Un film engagé mais pas militant
Mais pour le réalisateur :
« Chez nous est un film engagé, oui. Il n’est pas militant pour autant, il n’expose pas vraiment de thèse. J’ai essayé de décrire une situation, un parti, une nébuleuse, de décortiquer son discours, de comprendre son impact, son efficacité, son pouvoir de séduction. De montrer la désagrégation progressive du surmoi qu’il provoque, libérant une parole jusqu’ici indicible. D’exposer la confusion qu’il entretient, les peurs qu’il suscite, celles qu’il instrumentalise. »
Un avis que ne partagent pas plusieurs cadres du FN. Dimanche dernier dans le Grand rendez-vous Europe 1/Les Échos/iTélé, Florian Philippot, le numéro deux du FN a déclaré :
« D’après la bande annonce que j’ai vue […], ça a l’air d’être un joli navet, mais, au-delà de la qualité du film, je trouve ça proprement scandaleux qu’en pleine campagne présidentielle, je crois précisément à deux mois du vote, on sorte dans les salles françaises un film qui est clairement anti-Front national. » Puis il propose de « mettre le budget de ce film sur les comptes de campagne de nos adversaires »
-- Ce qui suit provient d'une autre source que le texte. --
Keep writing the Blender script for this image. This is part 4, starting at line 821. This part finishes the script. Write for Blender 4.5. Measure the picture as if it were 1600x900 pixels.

D’autres dirigeants du FN lui ont emboîté le pas sur twitter. Notamment Steeve Briois, Gilles Pennelle, président du groupe FN à la région Bretagne et Nicolas Bay, secrétaire général du FN :
Florian Philippot s’est également exprimé via son compte twitter :
Au-delà de l’aspect très discutable de juger la portée idéologique d’un film sur sa bande-annonce et d’attaquer une actrice sur son physique, il faut démêler le vrai du faux dans ces affirmations sur le financement du film.
Financé à 20% par de l’argent public
L’Express s’est penché sur son budget. Sur les 5,34 millions qu’il a coûté, un million vient du producteur, Synecdoche, 500.000 du distributeur, Le Pacte, et 400.000 des Sofica, sociétés de financement qui agrègent des investissements privés. La télévision a ensuite investi dans Chez nous ; Canal+ a injecté 1,4 million d’euros, Ciné+ 190.000, France Télévisions 500.000 et France 3, co-producteur du long métrage, 400.000. Enfin, il faut rajouter 800.000 euros de financements belges (dont la RTBF) et 150.000 euros du Conseil régional des Hauts-de-France.
Donc, si on part du principe que seuls les fonds alloués par la région sont des fonds publics, cela ne représente que 2, 80% du budget du film. Il faut pourtant ajouter l’argent investie par France Télévisions qui est une chaîne publique. Mais, même en faisant cela, on arrive à peine à 20% du financement total du film. Rappelons également que la plupart des films qui sortent en salles bénéficient de ce soutien des chaînes de télévisions qui sont obligées d’investir dans le cinéma français.